>> start Dataset section

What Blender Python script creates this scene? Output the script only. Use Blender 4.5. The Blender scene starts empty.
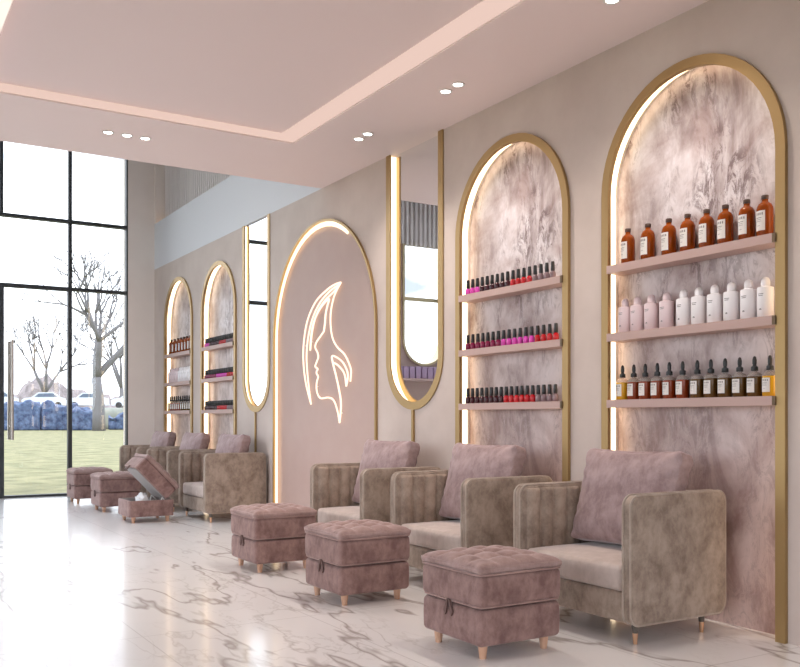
import bpy, bmesh, math, random
from mathutils import Vector, Matrix, noise
from mathutils.geometry import tessellate_polygon
PI = math.pi
R = random.Random(7)
scene = bpy.context.scene
COL = scene.collection

# ------------------------------------------------------------------ camera
YAW = 0.5495
cam_d = bpy.data.cameras.new('camera')
cam_d.sensor_width = 36.0
cam_d.lens = 901.0 * 36.0 / 800.0
cam_d.shift_y = 85.1 / 800.0
cam_d.clip_end = 800
cam = bpy.data.objects.new('camera', cam_d)
COL.objects.link(cam)
cam.location = (0, 0, 1.05)
cam.rotation_euler = (PI / 2, 0, -YAW)
scene.camera = cam

# ------------------------------------------------------------------ world
world = bpy.data.worlds.new('overcast_sky')
scene.world = world
world.use_nodes = True
wt = world.node_tree
for n in list(wt.nodes):
    wt.nodes.remove(n)
w_out = wt.nodes.new('ShaderNodeOutputWorld')
w_bg = wt.nodes.new('ShaderNodeBackground')
w_tc = wt.nodes.new('ShaderNodeTexCoord')
w_map = wt.nodes.new('ShaderNodeMapping')
w_map.inputs['Scale'].default_value = (2.2, 2.2, 6.0)
w_noise = wt.nodes.new('ShaderNodeTexNoise')
w_noise.inputs['Scale'].default_value = 1.6
w_noise.inputs['Detail'].default_value = 6
w_ramp = wt.nodes.new('ShaderNodeValToRGB')
w_ramp.color_ramp.elements[0].position = 0.36
w_ramp.color_ramp.elements[0].color = (0.25, 0.275, 0.33, 1)
w_ramp.color_ramp.elements[1].position = 0.49
w_ramp.color_ramp.elements[1].color = (0.94, 0.97, 1.03, 1)
wt.links.new(w_tc.outputs['Generated'], w_map.inputs['Vector'])
wt.links.new(w_map.outputs['Vector'], w_noise.inputs['Vector'])
wt.links.new(w_noise.outputs['Fac'], w_ramp.inputs['Fac'])
wt.links.new(w_ramp.outputs['Color'], w_bg.inputs['Color'])
wt.links.new(w_bg.outputs['Background'], w_out.inputs['Surface'])
w_bg.inputs['Strength'].default_value = 2.9

# ------------------------------------------------------------------ exposure
vs = scene.view_settings
vs.view_transform = 'Standard'
vs.look = 'None'
vs.exposure = 0.5
vs.gamma = 1.0
vs.use_curve_mapping = False
scene.cycles.max_bounces = 10
scene.cycles.diffuse_bounces = 6
scene.cycles.glossy_bounces = 6
scene.cycles.transmission_bounces = 8
scene.cycles.transparent_max_bounces = 16
scene.cycles.sample_clamp_indirect = 6.0
scene.cycles.caustics_refractive = False
scene.cycles.caustics_reflective = False

SPOT_W = 26.0          # each recessed downlight
STRIP = 3.2            # warm led strips in the niches
COVE = 0.60             # pink light line of the ceiling recess

# ------------------------------------------------------------------ materials
def mat(name):
    m = bpy.data.materials.new(name)
    m.use_nodes = True
    nt = m.node_tree
    return m, nt, nt.nodes['Principled BSDF']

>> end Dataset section

Repeat verbatim all the material, but not the pictures.

**Finished exercise:**
What Blender Python script creates this scene? Output the script only. Use Blender 4.5. The Blender scene starts empty.
import bpy, bmesh, math, random
from mathutils import Vector, Matrix, noise
from mathutils.geometry import tessellate_polygon
PI = math.pi
R = random.Random(7)
scene = bpy.context.scene
COL = scene.collection

# ------------------------------------------------------------------ camera
YAW = 0.5495
cam_d = bpy.data.cameras.new('camera')
cam_d.sensor_width = 36.0
cam_d.lens = 901.0 * 36.0 / 800.0
cam_d.shift_y = 85.1 / 800.0
cam_d.clip_end = 800
cam = bpy.data.objects.new('camera', cam_d)
COL.objects.link(cam)
cam.location = (0, 0, 1.05)
cam.rotation_euler = (PI / 2, 0, -YAW)
scene.camera = cam

# ------------------------------------------------------------------ world
world = bpy.data.worlds.new('overcast_sky')
scene.world = world
world.use_nodes = True
wt = world.node_tree
for n in list(wt.nodes):
    wt.nodes.remove(n)
w_out = wt.nodes.new('ShaderNodeOutputWorld')
w_bg = wt.nodes.new('ShaderNodeBackground')
w_tc = wt.nodes.new('ShaderNodeTexCoord')
w_map = wt.nodes.new('ShaderNodeMapping')
w_map.inputs['Scale'].default_value = (2.2, 2.2, 6.0)
w_noise = wt.nodes.new('ShaderNodeTexNoise')
w_noise.inputs['Scale'].default_value = 1.6
w_noise.inputs['Detail'].default_value = 6
w_ramp = wt.nodes.new('ShaderNodeValToRGB')
w_ramp.color_ramp.elements[0].position = 0.36
w_ramp.color_ramp.elements[0].color = (0.25, 0.275, 0.33, 1)
w_ramp.color_ramp.elements[1].position = 0.49
w_ramp.color_ramp.elements[1].color = (0.94, 0.97, 1.03, 1)
wt.links.new(w_tc.outputs['Generated'], w_map.inputs['Vector'])
wt.links.new(w_map.outputs['Vector'], w_noise.inputs['Vector'])
wt.links.new(w_noise.outputs['Fac'], w_ramp.inputs['Fac'])
wt.links.new(w_ramp.outputs['Color'], w_bg.inputs['Color'])
wt.links.new(w_bg.outputs['Background'], w_out.inputs['Surface'])
w_bg.inputs['Strength'].default_value = 2.9

# ------------------------------------------------------------------ exposure
vs = scene.view_settings
vs.view_transform = 'Standard'
vs.look = 'None'
vs.exposure = 0.5
vs.gamma = 1.0
vs.use_curve_mapping = False
scene.cycles.max_bounces = 10
scene.cycles.diffuse_bounces = 6
scene.cycles.glossy_bounces = 6
scene.cycles.transmission_bounces = 8
scene.cycles.transparent_max_bounces = 16
scene.cycles.sample_clamp_indirect = 6.0
scene.cycles.caustics_refractive = False
scene.cycles.caustics_reflective = False

SPOT_W = 26.0          # each recessed downlight
STRIP = 3.2            # warm led strips in the niches
COVE = 0.60             # pink light line of the ceiling recess

# ------------------------------------------------------------------ materials
def mat(name):
    m = bpy.data.materials.new(name)
    m.use_nodes = True
    nt = m.node_tree
    return m, nt, nt.nodes['Principled BSDF']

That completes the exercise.